You're right that the recommender doesn't have to spend a paragraph, but you're wrong if you are implying it doesn't matter who they are. I took classes from graduate assistants who would have had lots of good things to say about me, but I would never use them for an LOR. The recommender's title will add to or detract from what is said in the letter.


That's interesting that you say that. I've heard from others that if it is even a teaching assistant, it can be an effective letter of recommendation. On what do you base your statement that a graduate assistant would not be good or that the recommendation writer's title means anything? I'm just curious.

Re: LOR ?

Posted: Fri Nov 22, 2013 12:12 am
by JAG Dog
Tyr wrote:
JAG Dog wrote:
bp shinners wrote:
JAG Dog wrote:It has to be in the letter. An LOR should be from a respectable person who knows you really well. A letter that meets these criteria but does not show BOTH of these specifically in the language might as well not meet them.


Not sure what you mean by respectable/meet that criteria in the letter. The author definitely doesn't have to spend a paragraph talking about their own credentials. And as long as the person taught you, it doesn't matter if they're famous/prestigious or not (not saying you suggested that with "respectable", but just trying to be clear).


You're right that the recommender doesn't have to spend a paragraph, but you're wrong if you are implying it doesn't matter who they are. I took classes from graduate assistants who would have had lots of good things to say about me, but I would never use them for an LOR. The recommender's title will add to or detract from what is said in the letter.


That's interesting that you say that. I've heard from others that if it is even a teaching assistant, it can be an effective letter of recommendation. On what do you base your statement that a graduate assistant would not be good or that the recommendation writer's title means anything? I'm just curious.


It shows they know something about what they're talking about. Even if your recommender is a professor who has never published anything, by the time she's a full professor, she has taught thousands of students. She can gauge the ones who are likely to succeed at the next level. If she has done something great, and the reviewer knows that, it just lends more credence to what she's saying about you because she has earned a certain measure of respect. A grad student might as well be a classmate. The reviewer will have worked hard to get where she is, and thus will respect someone of a similar stature who recommends you.

Re: LOR ?

Posted: Fri Nov 22, 2013 12:20 am
by Balthy
I've read from pretty much every law school consultant out there (and a few top schools) that it is MUCH better to have a TA who knows you and your work very well write you a letter over a professor who doesn't. Of course, all things being equal, the prof's letter would carry more weight.

Re: LOR ?

Posted: Fri Nov 22, 2013 1:06 am
by altoid99
JAG Dog wrote:
bp shinners wrote:
JAG Dog wrote:It has to be in the letter. An LOR should be from a respectable person who knows you really well. A letter that meets these criteria but does not show BOTH of these specifically in the language might as well not meet them.

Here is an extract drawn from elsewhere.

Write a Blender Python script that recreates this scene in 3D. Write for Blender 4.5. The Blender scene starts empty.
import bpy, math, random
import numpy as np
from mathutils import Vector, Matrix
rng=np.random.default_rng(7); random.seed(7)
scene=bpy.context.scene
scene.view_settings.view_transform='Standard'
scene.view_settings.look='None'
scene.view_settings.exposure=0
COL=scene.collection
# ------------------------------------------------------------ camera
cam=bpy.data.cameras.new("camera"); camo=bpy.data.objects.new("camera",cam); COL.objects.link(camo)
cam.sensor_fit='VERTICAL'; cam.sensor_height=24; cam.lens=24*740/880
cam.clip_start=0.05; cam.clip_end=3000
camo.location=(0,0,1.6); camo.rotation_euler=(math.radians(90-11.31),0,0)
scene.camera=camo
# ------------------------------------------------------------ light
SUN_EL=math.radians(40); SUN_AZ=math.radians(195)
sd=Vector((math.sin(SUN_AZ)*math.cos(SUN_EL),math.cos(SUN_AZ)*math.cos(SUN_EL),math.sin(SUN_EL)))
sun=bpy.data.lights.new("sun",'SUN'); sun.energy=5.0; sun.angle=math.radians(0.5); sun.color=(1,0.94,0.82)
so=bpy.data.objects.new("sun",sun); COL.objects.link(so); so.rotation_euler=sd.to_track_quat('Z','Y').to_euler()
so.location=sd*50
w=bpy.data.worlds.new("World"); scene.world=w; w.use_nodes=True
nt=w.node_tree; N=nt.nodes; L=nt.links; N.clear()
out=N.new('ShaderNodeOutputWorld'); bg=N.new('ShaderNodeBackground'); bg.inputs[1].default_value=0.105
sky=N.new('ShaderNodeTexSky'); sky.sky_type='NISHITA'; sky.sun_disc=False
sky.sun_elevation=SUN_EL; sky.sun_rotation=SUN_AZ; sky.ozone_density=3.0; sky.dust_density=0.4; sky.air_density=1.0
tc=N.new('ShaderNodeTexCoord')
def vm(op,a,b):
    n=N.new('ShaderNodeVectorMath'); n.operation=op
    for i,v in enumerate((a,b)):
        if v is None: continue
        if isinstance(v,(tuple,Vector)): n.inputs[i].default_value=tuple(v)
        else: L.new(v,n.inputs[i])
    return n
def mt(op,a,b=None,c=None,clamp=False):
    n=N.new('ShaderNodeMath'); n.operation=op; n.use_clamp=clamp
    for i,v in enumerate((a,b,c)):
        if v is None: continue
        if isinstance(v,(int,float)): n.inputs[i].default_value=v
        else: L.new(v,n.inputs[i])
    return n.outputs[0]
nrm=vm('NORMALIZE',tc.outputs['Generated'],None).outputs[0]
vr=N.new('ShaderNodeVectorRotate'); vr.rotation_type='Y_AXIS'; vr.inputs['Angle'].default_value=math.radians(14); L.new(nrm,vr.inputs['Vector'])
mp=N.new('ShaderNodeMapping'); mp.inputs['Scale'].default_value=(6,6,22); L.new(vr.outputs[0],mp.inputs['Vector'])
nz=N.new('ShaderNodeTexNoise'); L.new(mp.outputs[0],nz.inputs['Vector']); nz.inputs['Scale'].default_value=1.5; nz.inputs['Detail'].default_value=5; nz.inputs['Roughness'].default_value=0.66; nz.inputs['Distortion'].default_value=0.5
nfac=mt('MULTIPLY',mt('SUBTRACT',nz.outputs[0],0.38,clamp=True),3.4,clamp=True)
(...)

Not sure what you mean by respectable/meet that criteria in the letter. The author definitely doesn't have to spend a paragraph talking about their own credentials. And as long as the person taught you, it doesn't matter if they're famous/prestigious or not (not saying you suggested that with "respectable", but just trying to be clear).

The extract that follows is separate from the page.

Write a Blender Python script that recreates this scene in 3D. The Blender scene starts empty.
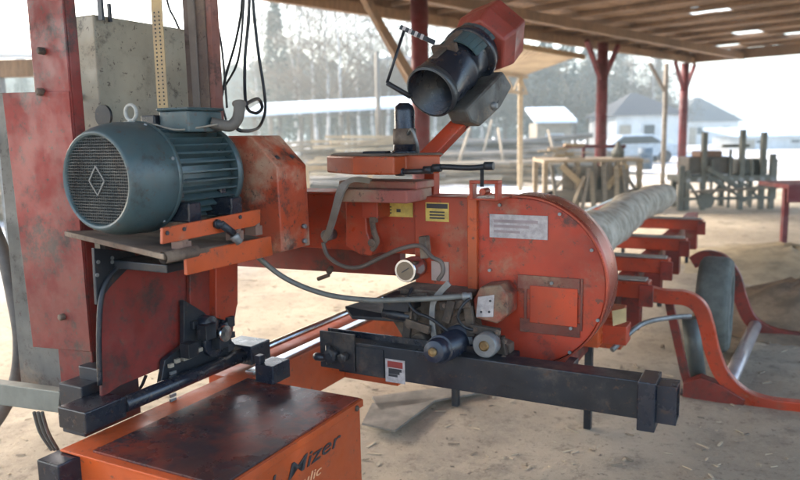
import bpy, bmesh, math, random
from mathutils import Vector, Matrix, noise
random.seed(7)
sc = bpy.context.scene
COL = sc.collection
R = math.radians

# ------------------------------------------------------------------ camera
F = 720.0; PITCH = math.atan(105/720.0); ROLL = R(1.1); H = 1.6
sp, cp = math.sin(PITCH), math.cos(PITCH)
FW = Vector((0, cp, -sp)); UPV = Vector((0, sp, cp)); RT = Vector((1, 0, 0))
cx = RT*math.cos(ROLL) - UPV*math.sin(ROLL)
cy = RT*math.sin(ROLL) + UPV*math.cos(ROLL)
CAM = Vector((0, 0, H))
TH = math.atan(385/720.0*cp); st, ct = math.sin(TH), math.cos(TH)

def ray(px, py):
    return cx*((px-400)/F) + cy*((240-py)/F) + FW
def W2L(p): return Vector((p.x*ct - p.y*st, p.x*st + p.y*ct, p.z))
def L2W(p): return Vector((p[0]*ct + p[1]*st, -p[0]*st + p[1]*ct, p[2]))
def U(px, py, u):          # mill frame point (v, u, z) on the plane u = const
    d = W2L(ray(px, py)); t = u/d.y; return Vector((d.x*t, u, H + d.z*t))
def V(px, py, v):
    d = W2L(ray(px, py)); t = v/d.x; return Vector((v, d.y*t, H + d.z*t))
def ZL(px, py, z):
    d = W2L(ray(px, py)); t = (z-H)/d.z; return Vector((d.x*t, d.y*t, z))
def WZ(px, py, z):
    d = ray(px, py); t = (z-H)/d.z; return CAM + d*t
def WY(px, py, y):
    d = ray(px, py); t = y/d.y; return CAM + d*t

cd = bpy.data.cameras.new('camera'); cam = bpy.data.objects.new('camera', cd); COL.objects.link(cam)
m = Matrix.Identity(4)
for i in range(3):
    m[i][0] = cx[i]; m[i][1] = cy[i]; m[i][2] = -FW[i]; m[i][3] = CAM[i]
cam.matrix_world = m
cd.sensor_width = 36; cd.lens = 36*F/800; cd.clip_end = 3000; cd.clip_start = .05
cd.dof.use_dof = True; cd.dof.focus_distance = 2.45; cd.dof.aperture_fstop = 2.6
sc.camera = cam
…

You're right that the recommender doesn't have to spend a paragraph, but you're wrong if you are implying it doesn't matter who they are. I took classes from graduate assistants who would have had lots of good things to say about me, but I would never use them for an LOR. The recommender's title will add to or detract from what is said in the letter.

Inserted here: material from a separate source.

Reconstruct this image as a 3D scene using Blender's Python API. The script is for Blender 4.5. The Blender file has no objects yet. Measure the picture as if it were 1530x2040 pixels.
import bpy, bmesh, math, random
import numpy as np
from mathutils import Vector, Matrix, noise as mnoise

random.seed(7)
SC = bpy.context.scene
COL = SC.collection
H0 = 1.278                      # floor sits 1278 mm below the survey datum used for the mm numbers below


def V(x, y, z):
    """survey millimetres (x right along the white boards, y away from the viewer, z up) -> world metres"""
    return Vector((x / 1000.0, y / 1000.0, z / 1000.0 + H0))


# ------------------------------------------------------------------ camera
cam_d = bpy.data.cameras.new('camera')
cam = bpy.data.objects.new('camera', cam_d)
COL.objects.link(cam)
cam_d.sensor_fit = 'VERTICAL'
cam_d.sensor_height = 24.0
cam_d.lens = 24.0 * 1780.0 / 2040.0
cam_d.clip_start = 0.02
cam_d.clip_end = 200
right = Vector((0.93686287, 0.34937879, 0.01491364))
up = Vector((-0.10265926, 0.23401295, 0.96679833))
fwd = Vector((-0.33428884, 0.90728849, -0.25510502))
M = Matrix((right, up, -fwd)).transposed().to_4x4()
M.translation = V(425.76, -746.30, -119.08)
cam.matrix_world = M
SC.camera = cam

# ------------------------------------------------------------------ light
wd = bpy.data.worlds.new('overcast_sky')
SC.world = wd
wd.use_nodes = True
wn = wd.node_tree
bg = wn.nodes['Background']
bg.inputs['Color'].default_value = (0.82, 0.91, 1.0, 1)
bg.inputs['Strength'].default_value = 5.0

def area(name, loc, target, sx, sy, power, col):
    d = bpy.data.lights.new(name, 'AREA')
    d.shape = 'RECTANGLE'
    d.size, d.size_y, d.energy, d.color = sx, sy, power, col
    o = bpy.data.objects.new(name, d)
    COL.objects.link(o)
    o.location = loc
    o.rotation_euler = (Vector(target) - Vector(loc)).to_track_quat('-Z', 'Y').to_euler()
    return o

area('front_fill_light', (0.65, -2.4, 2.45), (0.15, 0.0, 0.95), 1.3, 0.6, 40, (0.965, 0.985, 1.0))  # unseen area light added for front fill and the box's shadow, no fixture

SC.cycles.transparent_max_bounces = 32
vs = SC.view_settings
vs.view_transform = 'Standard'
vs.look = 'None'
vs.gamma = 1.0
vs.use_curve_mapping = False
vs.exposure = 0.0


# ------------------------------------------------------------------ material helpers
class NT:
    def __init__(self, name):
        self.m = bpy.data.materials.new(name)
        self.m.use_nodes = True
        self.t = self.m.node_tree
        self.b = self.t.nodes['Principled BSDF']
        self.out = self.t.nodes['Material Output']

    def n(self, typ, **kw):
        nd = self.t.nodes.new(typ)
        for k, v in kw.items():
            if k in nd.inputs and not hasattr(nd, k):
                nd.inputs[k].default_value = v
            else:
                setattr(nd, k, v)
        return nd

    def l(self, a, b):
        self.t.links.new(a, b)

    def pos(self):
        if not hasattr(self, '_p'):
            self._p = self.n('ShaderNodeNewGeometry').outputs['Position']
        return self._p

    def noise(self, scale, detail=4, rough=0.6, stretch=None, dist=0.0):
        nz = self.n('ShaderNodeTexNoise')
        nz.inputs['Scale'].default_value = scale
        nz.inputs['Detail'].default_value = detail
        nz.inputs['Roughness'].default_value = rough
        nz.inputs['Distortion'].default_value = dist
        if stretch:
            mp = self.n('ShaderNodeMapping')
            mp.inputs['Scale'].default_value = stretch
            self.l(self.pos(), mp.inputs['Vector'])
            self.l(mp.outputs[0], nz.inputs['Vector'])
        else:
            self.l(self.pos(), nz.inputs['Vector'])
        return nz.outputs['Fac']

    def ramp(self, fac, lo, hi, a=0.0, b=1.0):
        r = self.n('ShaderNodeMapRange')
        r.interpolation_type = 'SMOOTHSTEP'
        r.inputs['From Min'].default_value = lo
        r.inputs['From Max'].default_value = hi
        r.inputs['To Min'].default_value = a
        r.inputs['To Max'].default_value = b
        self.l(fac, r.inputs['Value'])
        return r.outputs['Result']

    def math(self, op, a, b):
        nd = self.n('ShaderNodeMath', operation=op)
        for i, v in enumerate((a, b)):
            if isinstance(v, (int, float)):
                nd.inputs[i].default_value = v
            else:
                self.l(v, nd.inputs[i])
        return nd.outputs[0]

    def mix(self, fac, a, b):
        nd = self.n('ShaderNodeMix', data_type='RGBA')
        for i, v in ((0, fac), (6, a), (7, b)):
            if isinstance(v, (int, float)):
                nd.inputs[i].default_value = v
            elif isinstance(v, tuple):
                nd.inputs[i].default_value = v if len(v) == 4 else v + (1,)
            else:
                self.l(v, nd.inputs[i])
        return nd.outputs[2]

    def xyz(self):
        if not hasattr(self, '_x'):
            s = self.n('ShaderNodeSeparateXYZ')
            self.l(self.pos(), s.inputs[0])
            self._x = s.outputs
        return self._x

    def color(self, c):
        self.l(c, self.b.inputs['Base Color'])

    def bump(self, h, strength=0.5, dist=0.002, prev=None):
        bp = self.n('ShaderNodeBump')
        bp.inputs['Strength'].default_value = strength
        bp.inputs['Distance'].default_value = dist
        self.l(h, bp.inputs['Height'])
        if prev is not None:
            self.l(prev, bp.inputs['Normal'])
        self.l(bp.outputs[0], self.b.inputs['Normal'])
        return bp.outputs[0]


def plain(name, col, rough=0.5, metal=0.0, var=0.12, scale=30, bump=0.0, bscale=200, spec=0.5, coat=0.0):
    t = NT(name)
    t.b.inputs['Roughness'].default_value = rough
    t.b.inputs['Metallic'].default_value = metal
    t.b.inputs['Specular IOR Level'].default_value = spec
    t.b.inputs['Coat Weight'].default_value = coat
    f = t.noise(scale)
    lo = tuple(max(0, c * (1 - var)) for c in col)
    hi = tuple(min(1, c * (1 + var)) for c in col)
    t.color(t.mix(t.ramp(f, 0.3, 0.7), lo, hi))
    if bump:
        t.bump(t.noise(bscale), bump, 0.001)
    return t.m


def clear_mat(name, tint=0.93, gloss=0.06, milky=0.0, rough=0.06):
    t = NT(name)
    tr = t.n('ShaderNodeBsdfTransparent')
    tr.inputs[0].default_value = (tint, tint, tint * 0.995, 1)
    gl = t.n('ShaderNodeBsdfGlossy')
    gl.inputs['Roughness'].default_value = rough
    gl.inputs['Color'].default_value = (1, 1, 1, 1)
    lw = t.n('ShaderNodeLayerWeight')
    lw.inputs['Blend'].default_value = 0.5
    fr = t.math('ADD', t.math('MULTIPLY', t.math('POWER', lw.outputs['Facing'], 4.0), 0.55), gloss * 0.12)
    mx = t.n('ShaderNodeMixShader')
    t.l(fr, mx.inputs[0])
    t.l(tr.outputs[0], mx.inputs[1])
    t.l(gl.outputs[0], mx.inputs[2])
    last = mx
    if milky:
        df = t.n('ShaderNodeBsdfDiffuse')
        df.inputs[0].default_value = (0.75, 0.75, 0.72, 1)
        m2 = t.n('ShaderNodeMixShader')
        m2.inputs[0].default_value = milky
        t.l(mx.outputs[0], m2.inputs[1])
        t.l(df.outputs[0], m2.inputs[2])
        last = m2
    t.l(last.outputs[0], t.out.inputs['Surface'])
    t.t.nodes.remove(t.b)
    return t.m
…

This is absolutely horrible advice. If your graduate assistant has more substantive things to say about you, then definitely choose them over a professor who would only write a generic letter of rec. Peruse through TLS long enough and you'll know this is definitely TCR.

Re: LOR ?

Posted: Fri Nov 22, 2013 11:12 am
by JAG Dog
altoid99 wrote:
JAG Dog wrote:
bp shinners wrote:
JAG Dog wrote:It has to be in the letter. An LOR should be from a respectable person who knows you really well. A letter that meets these criteria but does not show BOTH of these specifically in the language might as well not meet them.


Not sure what you mean by respectable/meet that criteria in the letter. The author definitely doesn't have to spend a paragraph talking about their own credentials. And as long as the person taught you, it doesn't matter if they're famous/prestigious or not (not saying you suggested that with "respectable", but just trying to be clear).


You're right that the recommender doesn't have to spend a paragraph, but you're wrong if you are implying it doesn't matter who they are. I took classes from graduate assistants who would have had lots of good things to say about me, but I would never use them for an LOR. The recommender's title will add to or detract from what is said in the letter.


This is absolutely horrible advice. If your graduate assistant has more substantive things to say about you, then definitely choose them over a professor who would only write a generic letter of rec. Peruse through TLS long enough and you'll know this is definitely TCR.


My point was not that if you can't get a distinguished professor to write you a LOR, you might as well not get one at all. I'm just saying that the position of the person writing the letter will factor into the equation to some degree. My real question now is how you can go through 4 years of college and not know a tenured professor well enough to get one from her. It doesn't seem like to big a stretch to think the reviewer will have the same question.

Re: LOR ?

Posted: Mon Nov 25, 2013 2:19 pm
by bp shinners
JAG Dog wrote:My point was not that if you can't get a distinguished professor to write you a LOR, you might as well not get one at all. I'm just saying that the position of the person writing the letter will factor into the equation to some degree.


And we're telling you that specific statements by people who review applications for law schools have stated that it doesn't matter.